Cavity cooling of an ensemble spin system

TL;DR

This paper explores applying sideband cooling techniques from quantum optics to large spin ensembles in magnetic resonance, enabling rapid polarization and entropy removal, which benefits quantum information processing.

Contribution

It introduces a theoretical framework for cavity cooling of large spin ensembles using the Tavis-Cummings model, demonstrating potential for significantly faster polarization than thermal relaxation.

Findings

Cooling rates scale favorably with ensemble size

Polarization of $10^{11}$ spins achievable in short times

Bridges quantum optics and magnetic resonance techniques

Abstract

We describe how sideband cooling techniques may be applied to large spin ensembles in magnetic resonance. Using the Tavis-Cummings model in the presence of a Rabi drive, we solve a Markovian master equation describing the joint spin-cavity dynamics to derive cooling rates as a function of ensemble size.

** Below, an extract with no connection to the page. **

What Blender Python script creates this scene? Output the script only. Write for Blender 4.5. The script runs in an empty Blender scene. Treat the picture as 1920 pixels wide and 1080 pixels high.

Our calculations indicate that the coupled angular momentum subspaces of a spin ensemble containing roughly $10^{11}$ electron spins may be polarized in a time many orders of magnitude shorter than the typical thermal relaxation time. The described techniques should permit efficient removal of entropy for spin-based quantum information processors and fast polarization of spin samples. The proposed application of a standard technique in quantum optics to magnetic resonance also serves to reinforce the connection between the two fields, which has recently begun to be explored in further detail due to the development of hybrid designs for manufacturing noise-resilient quantum devices.